Nicholas Burns: We have real interest at stake in Egypt. Obviously Egypt is the keystone country of the middle east. It’s the largest country, it’s the most important one. It’s the political and cultural trendsetter. For the U.S., as you know, the peace treaty between Israel and Egypt that Jimmy Carter negotiated in March 1979, that’s the fundamental bedrock of American’s policy in the middle east. Egypt’s been an important [inaudible] as a supporter in blocking the Iranian government and Egypt’s been a supporter in countering terrorism, so what the Administration has to calculate is whether or not it believes that this new government, led by Mohamed Morsi, will in effect, continue those policies on Iran and terrorism, and especially on Israel, that have been so important to the United States. If it believes, if Washington believes that this new government will not do so, then of course, you might see Washington tack back towards implicit support for the military government. These are very important, concrete interests. The risk, however, is that if we are seen to be not fully supporting democracy, that’s going to have a major and negative impact on the United States throughout the Arab world, and I think among many of the developing worlds who question whether the United States will, in fact, support democracy in a place where we’ve traditionally had a relationship with authoritarian rulers.
Werman: How much leverage does the U.S. have with the Egyptian military? I mean is the Pentagon on the phone with the supreme command of the armed forces in Egypt every day?
Burns: The U.S. has quite a lot of influence. You know, there’s a 30 year relationship here. What that means is, the United States has been by far the major supporter in budgetary terms, of the Egyptian military over the last three decades. We have sold Egypt and the military advanced military technology, which is very important to them, and I think even more importantly, we now have a generation or two of Egyptian military leaders who have attended American staffed colleges, who have done military training in the United States, who have close personal relations with senior American military officers, so the influence is not universal, but there is a great deal of American influence from the Pentagon.
Werman: In terms of democracy though, Nick Burns, it doesn’t seem like the military relationship with the U.S., this deep relationship as you have described it, has really paid off. I mean what has the U.S. gotten from it?
Burns: Well, you’re right, Marco. Over the last 18 months, we’ve seen American non-governmental organizations who were there doing the Lord’s work, doing work on democratization and doctoral freedoms. They were repressed, some of them arrested, some of them now tried by the Egyptian military government. You’ve seen quite a lot of anti-Americans from that military government, so it’s not at all been an easy road.
Werman: Do you think Washington is acting differently now, behaving differently now, diplomatically, having learned the lessons from the Algerian elections, from Hamas election victory some years ago?
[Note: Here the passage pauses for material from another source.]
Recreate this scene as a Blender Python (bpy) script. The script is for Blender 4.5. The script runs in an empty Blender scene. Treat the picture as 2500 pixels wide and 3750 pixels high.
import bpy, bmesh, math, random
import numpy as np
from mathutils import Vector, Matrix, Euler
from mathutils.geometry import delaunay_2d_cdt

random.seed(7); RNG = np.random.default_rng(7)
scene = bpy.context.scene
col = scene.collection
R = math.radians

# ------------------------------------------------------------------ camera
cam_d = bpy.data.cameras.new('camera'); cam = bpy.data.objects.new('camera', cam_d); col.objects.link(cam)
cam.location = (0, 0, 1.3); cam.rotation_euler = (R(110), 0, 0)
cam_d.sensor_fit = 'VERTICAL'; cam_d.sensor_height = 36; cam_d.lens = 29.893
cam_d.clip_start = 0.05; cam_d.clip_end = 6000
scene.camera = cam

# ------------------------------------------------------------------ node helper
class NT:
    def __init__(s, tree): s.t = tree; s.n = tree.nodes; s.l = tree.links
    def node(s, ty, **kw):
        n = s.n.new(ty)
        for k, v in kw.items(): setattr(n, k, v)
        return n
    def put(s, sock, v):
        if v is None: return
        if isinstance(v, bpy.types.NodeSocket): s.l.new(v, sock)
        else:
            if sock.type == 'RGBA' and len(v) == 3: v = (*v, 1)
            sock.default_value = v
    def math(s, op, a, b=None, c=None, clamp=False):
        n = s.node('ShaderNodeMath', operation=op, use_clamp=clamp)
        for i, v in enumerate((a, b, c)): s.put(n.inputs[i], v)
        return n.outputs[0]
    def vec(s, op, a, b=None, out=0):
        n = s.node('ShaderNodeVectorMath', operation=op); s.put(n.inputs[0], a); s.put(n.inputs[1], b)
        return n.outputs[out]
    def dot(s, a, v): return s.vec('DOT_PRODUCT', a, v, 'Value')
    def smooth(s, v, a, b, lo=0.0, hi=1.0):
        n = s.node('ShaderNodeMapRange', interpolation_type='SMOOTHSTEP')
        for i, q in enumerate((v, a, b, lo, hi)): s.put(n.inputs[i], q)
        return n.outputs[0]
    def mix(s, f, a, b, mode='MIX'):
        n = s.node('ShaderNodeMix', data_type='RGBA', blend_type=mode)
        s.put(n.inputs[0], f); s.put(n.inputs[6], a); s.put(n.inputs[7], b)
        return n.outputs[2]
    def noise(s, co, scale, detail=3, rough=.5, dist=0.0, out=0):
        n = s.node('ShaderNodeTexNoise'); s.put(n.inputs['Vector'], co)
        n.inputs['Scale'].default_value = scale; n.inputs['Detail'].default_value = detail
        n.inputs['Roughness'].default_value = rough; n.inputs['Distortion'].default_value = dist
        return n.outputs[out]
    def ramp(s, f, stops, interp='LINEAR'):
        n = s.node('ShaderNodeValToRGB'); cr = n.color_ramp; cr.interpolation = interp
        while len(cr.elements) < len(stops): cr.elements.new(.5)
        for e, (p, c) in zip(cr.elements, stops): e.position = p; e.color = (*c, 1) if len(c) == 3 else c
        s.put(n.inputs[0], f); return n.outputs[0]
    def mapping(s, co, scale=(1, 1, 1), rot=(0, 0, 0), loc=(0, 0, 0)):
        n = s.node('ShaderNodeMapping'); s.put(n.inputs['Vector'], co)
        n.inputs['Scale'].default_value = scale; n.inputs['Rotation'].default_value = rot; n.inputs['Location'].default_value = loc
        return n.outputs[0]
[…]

Burns: Well, I think so. I think when we, and I served in the Bush Administration, when the Bush administration effectively repudiated the election of Hamas to power, it caused a major problem for us because Arabs throughout the Arab world said, well, you say one thing, but you do another, and so the United States has stood up very plainly, led by President Obama over the last year and a half, to say that we believe in democracy in the Arab world and we wish to support it. Well, now here is the time when we’re going to be tested. Will we support it or not, and I think an early indication was the phone call that President Obama made to Mohamed Morsi. That’s an indication that the President has decided for the time being he will support this democratic result.
Werman: Nicholas Burns was the Under Secretary of State for political affairs from 2005 to 2008. Thank you very much.
Burns: Thank you so much, Marco.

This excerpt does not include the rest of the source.